November 17, 2013

Weathering the Seasons

Every volleyball season in Europe has been drastically different from the last. As has the actual weather. But the thing about seasons is that they have a beginning and an end, and we must be prepared for the worst - and yet still hope for the best.

A Californian enlightened by cold weather clothing.
The first half-season in Belgium was a real-life fairy tale. I wouldn't trade those 3 months for anything. We completely dominated teams, and achieved our objective of moving up a division. Western Europe had an insane snowstorm that winter just before I arrived in January, so I got to deal with a lot of frost and ice. I also learned how to wear scarves and coats properly.

The second season in France was pretty easy. The goal was to maintain our position in Nationale 3, and see how we could improve over the year. We finished right in the middle of the pack in 5th place after an unexpected great start (9-2), and a less than stellar finish. The fall was dubbed an "Indian Summer," but when winter came, it stayed cold and wet through the spring.

The third season in France was extremely frustrating. The pressure was on now to move up to the next division, and while crazy people like me flourish under that kind of expectation, our team as a whole fell apart from top to bottom. We finished in 4th place, barely any change from the previous season. It didn't help that the winter started at the end of September and went all the way through May. I have never been so cold for so many days in a row in my entire life.

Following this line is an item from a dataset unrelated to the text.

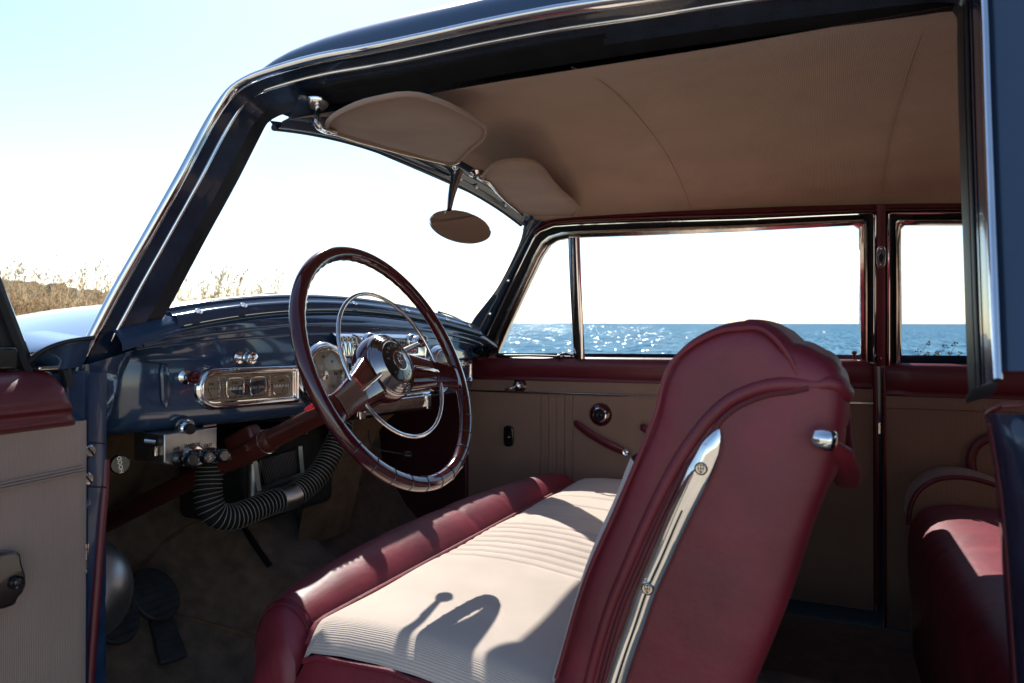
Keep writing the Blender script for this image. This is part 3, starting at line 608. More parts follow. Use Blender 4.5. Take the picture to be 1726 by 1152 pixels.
# ash drawer below
ya, yb = facept(592, 700)[1], facept(712, 690)[1]
q = MB(); q.grid([[V(fx_(0) + o_, y_, z) for o_, z in ((-.02, -.190), (.012, -.190), (.018, -.196), (.020, -.208), (.016, -.226), (.006, -.234), (-.02, -.234))] for y_ in (ya, (ya + yb) / 2, yb)]); q.add([V(fx_(0) + o_, ya, z) for o_, z in ((-.02, -.190), (.012, -.190), (.018, -.196), (.020, -.208), (.016, -.226), (.006, -.234), (-.02, -.234))], [tuple(range(7))])
ash = q.build('ash_drawer', CHRW, dash, smooth=35, bevel=.001)
MB().tube([V(fx_(0) + .014, ya - .004, -.190), V(fx_(0) + .016, yb + .004, -.190)], .0035, 8).build('drawer_lip', CHR, ash)
for y_ in (ya + .012, yb - .006):
    MB().box((fx_(0) + .018, y_, -.213), (.012, .022, .040)).build('drawer_clasp', CHR, ash, bevel=.003)
MB().lathe([(.008, .0), (.008, .006), (.004, .007), (.004, .004), (0, .004)], V(fx_(0) + .024, ya + .012, -.208), (1, 0, 0), 18).build('drawer_lock', CHR, ash)
# glove box door
yg0, yg1 = yck + .085, .545
def gl(y, z, off): return V(fx_(y) + off, y, z)
g_ = MB(); gpts = []
def rr(y0, y1, z0, z1, d_, off, n=80):
    r_ = .014; pts = []
    for cy_, cz_, a0 in ((y1 - r_, z1 - r_, 0), (y0 + r_, z1 - r_, 90), (y0 + r_, z0 + r_, 180), (y1 - r_, z0 + r_, 270)):
        for t in np.linspace(a0, a0 + 90, 8): pts.append((cy_ + (r_ - d_) * math.cos(R(t)), cz_ + (r_ - d_) * math.sin(R(t))))
    return [gl(a_, b_, off) for a_, b_ in resample(pts, n, True)]
gb = MB().grid([rr(yg0, yg1, -.180, -.108, d_, o_) for d_, o_ in ((-.003, 0), (-.002, .006), (.001, .008), (.004, .006), (.006, .004), (.008, .006), (.010, .002), (.011, -.002))], False, True).build('glove_box', CHR, dash, smooth=60)
# knobs on the dash face: (pixel, kind)
def knob(px, py, prof, m, name, par=dash, seg=26, off=0.):
    o_ = facept(px, py) if par is dash else par; return MB().lathe(prof, o_, fnorm(o_[1]) if par is dash else (1, 0, 0), seg).build(name, m, dash)
k1 = knob(312, 636, [(.0125, 0), (.0125, .002), (.009, .004), (.006, .006), (.006, .014), (.0085, .018), (.009, .028), (.007, .030)], CHR, 'choke_knob')
MB().lathe([(.0095, .024), (.0105, .028), (.0105, .040), (.009, .042), (.006, .041), (0, .041)], facept(312, 636), fnorm(-.58), 26).build('knob_cap', WHL, k1)
k2 = knob(403, 603, [(.011, 0), (.011, .002), (.006, .004), (.006, .013), (.009, .017), (.0095, .025), (.007, .028), (.0105, .031), (.0115, .036), (.0105, .041), (.007, .0425), (.005, .041), (0, .042)], CHR, 'throttle_knob')
k3 = knob(312, 722, [(.0185, 0), (.0185, .002), (.016, .007), (.011, .013), (.009, .014)], CHR, 'starter_button')
MB().lathe([(.0095, .012), (.0095, .022), (.0085, .024), (0, .024)], facept(312, 722), fnorm(-.6), 24).build('button_cap', BAK, k3)
k4 = knob(779, 615, [(.010, 0), (.009, .006), (.006, .010), (.007, .018), (0, .019)], CHRW, 'glove_box_lock')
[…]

This fourth season in France with a new club is once again, totally new. We are currently defeated. Like we have won zero matches. We are heading into what we hope will be the three matches we can win in the next month, but it will depend on how well we can move past the fact that 75% of us are new to the team and still figuring out how to play as one. We really only need to be better than two other teams in order to stay in Nationale 2, so these matches are going to be very telling of what the future holds for me and my team.

But on the brighter side, it's the middle of November, and winter is just starting to peek its head around the corner. I haven't even had to start wearing leggings under my jeans yet! We are still enjoying some sunny, albeit cold (40s), days and it has made anything unpleasant that much easier to handle.

Of course, I'd love to have what I had in Belgium all over again, and who knows, that kind of season might be waiting for me somewhere in the next few years. And Marc and I would definitely go for living anywhere in the South of France for more reliable sunshine!

One of the many things my parents taught me while growing up was not only to accept change as it came, but to find how I could thrive through change. Changes can be good and bad, but they are inevitable. It is who we become through the changes presented in our lives that dictates our course.

Sports have often been used as a lens to reveal one's character. My dad taught me how the winning and losing aspects of sports only serve to magnify how much we actually love or hate the game, our reactions to success and failure, and whether we will choose to stick together as a team or drift away from each other.

"Cuatro" at championships. In Minnesota. SO. COLD.
I'm thankful that my life in sports has never been entirely defined just by wins or just by losses. I've had the opportunity to be a part of amazingly successful and incredibly awful teams, with some plain old mediocre groups throughout. I'm blessed to have been grouped with like-minded people often enough to make lifelong best friends.

What have I learned from being on and/or coaching an average of 3 teams each year since 1995?

I have learned that every season is different, and good and bad for different reasons. I have learned that I love volleyball, even when I'm losing, and I won't change this career until my body finally quits on me. I have learned that seasons come, and seasons go, as do teammates and coaches. I have learned that no matter how discouraging the coldness of losing can be, that the warmth of a win is always somewhere in the future, and sometimes closer than we think.

God has used everything in my life to teach me how to be durable. Durability is an attitude; it's showing up everyday with a smile on my face that says, "I'm here, I'm ready, and I'm with you, so let's do this."